Я решил задачу у доски, получил первую свою пятерку по физике и полюбил этот предмет на всю жизнь.
Когда я учился в 7-м классе, нашу школу № 63 преобразовали в математическую, устроив там на каждом потоке один обычный и три математических класса. В математический класс нужно было сдать экзамен. Я безмерно счастлив, что сдал его, как впоследствии и бесчисленное количество других экзаменов. Большая концентрация умных детей сразу преобразила атмосферу школы. Не нужно было стесняться быть умным: ум, талант, яркость пользовались уважением и каждый из нас расцвел.

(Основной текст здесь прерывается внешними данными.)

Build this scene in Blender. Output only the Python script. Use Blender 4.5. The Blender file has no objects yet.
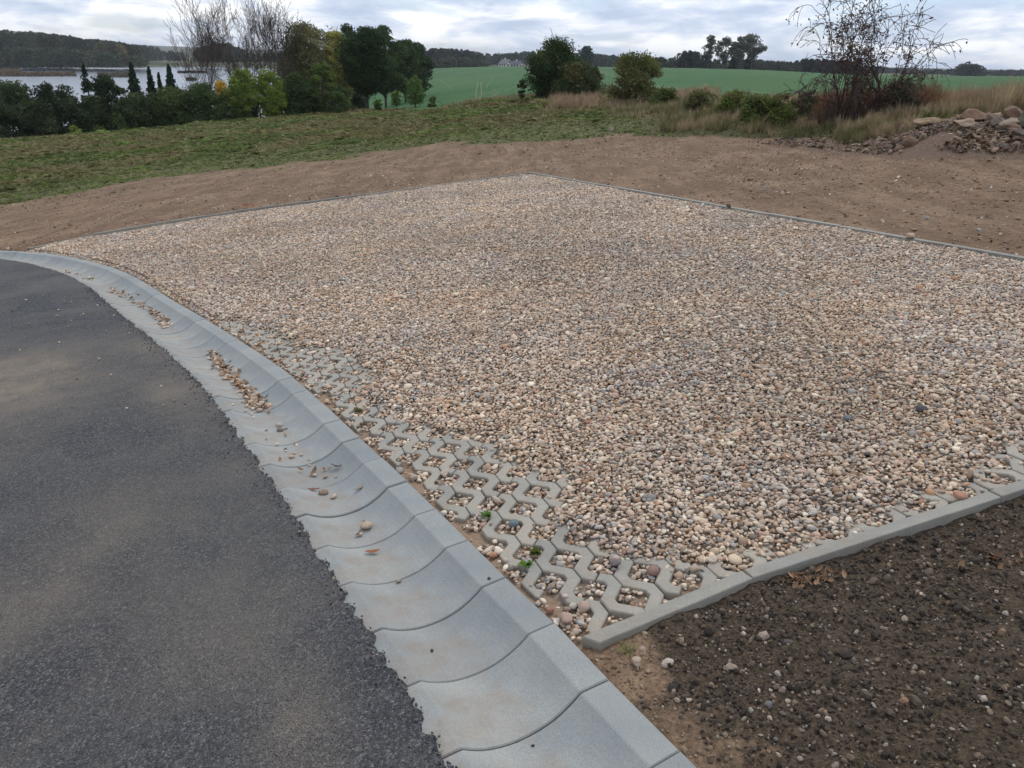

Учителя были разные, и отличные, и хорошие, и так себе. Но дети, дети были лучше всех. Я до сих пор в контакте со многими из моих школьных друзей: некоторые из них стали первыми читателями этой книги.
Смешные детские клички: Быня, Мика, Шеф, Лёня Фридман (такое преувеличенно формальное обращение воспринималось как кличка), Маньяк, Ш-2.87, Додик, Слон Серго… Чего мы только не делали в школе: и фильмы снимали (тогда это было нелегко, техника была не та), и стихи писали наперебой (мы называли их «саги», стишки эти были по преимуществу сатирического содержания), а я еще и рисовал комиксы. Умение рисовать здорово помогло мне в научной жизни: присутствие карикатур в моей книге по квантовой теории поля, изданной Cambridge University Press, сильно способствовало ее коммерческому успеху.